El paradero de los barcos atrapados en el hielo y abandonados fue un misterio hasta que en 2014, tras una larguísima búsqueda que incluyó tecnología punta (el Artic Explorer, un robot submarino), una misión canadiense (Canadá estaba muy interesado en encontrar los barcos para legitimar su soberanía en amplias partes del Ártico) halló el Erebus bajo el agua, a 11 metros, en el Golfo de la Reina Maud. Justo dos años después aparecía también el Terror, en la bahía que, curiosamente, lleva su mismo nombre, al sudoeste de la isla del Rey Guillermo, 92 kilómetros al sur de donde la nota hallada de la expedición de Franklin decía que habían sido abandonados los dos barcos y a 50 kilómetros de donde se encontró el Erebus. Si los movió el hielo flotante o los tripulantes que habrían vuelto, aún se ignora. Se los sigue excavando. Los barcos se hallan en muy buen estado y de ellos se han podido extraer ya objetos como cañones y la campana del buque insignia.

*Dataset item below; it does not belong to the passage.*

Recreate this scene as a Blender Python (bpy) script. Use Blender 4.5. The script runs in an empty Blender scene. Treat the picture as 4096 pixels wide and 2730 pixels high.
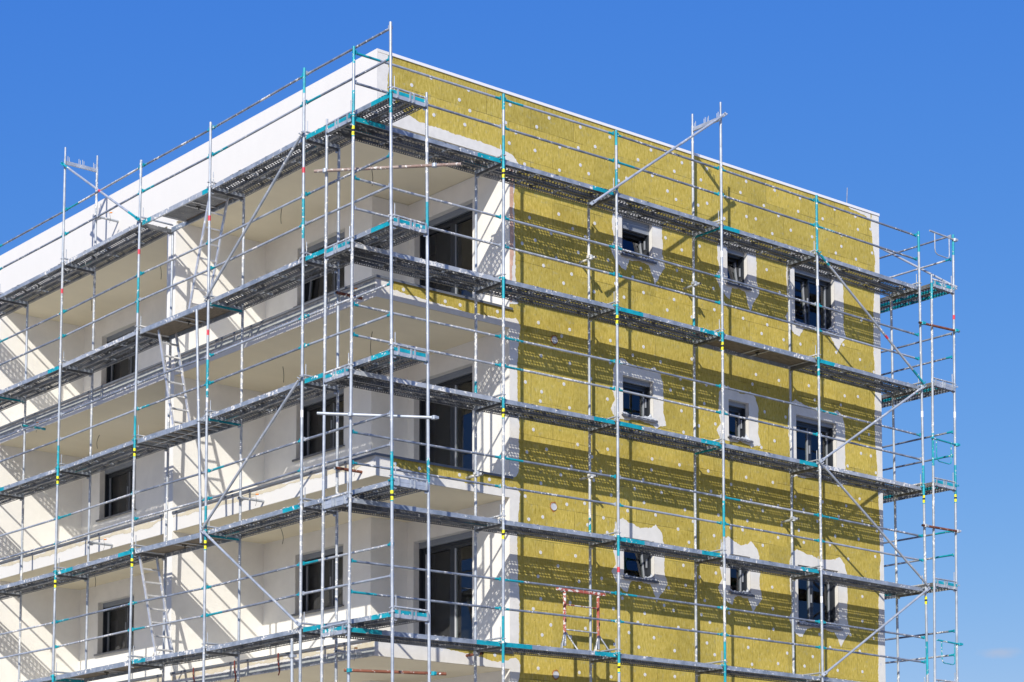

El Gobierno británico cedió la propiedad de los barcos a Canadá en 2017, aunque reteniendo algunas reliquias, cualquier oro que pueda hallarse y el derecho a repatriar los restos humanos. En el hallazgo del Terror fue decisiva la información de un cazador inuit que había visto un mástil sobresaliendo del hielo y en los descubrimientos ha influido el cambio climático que provoca que en la zona el mar esté libre de hielo más a menudo. De momento, no está previsto reflotarlos aunque ahora la serie de Ridley Scott los va a convertir en muy populares.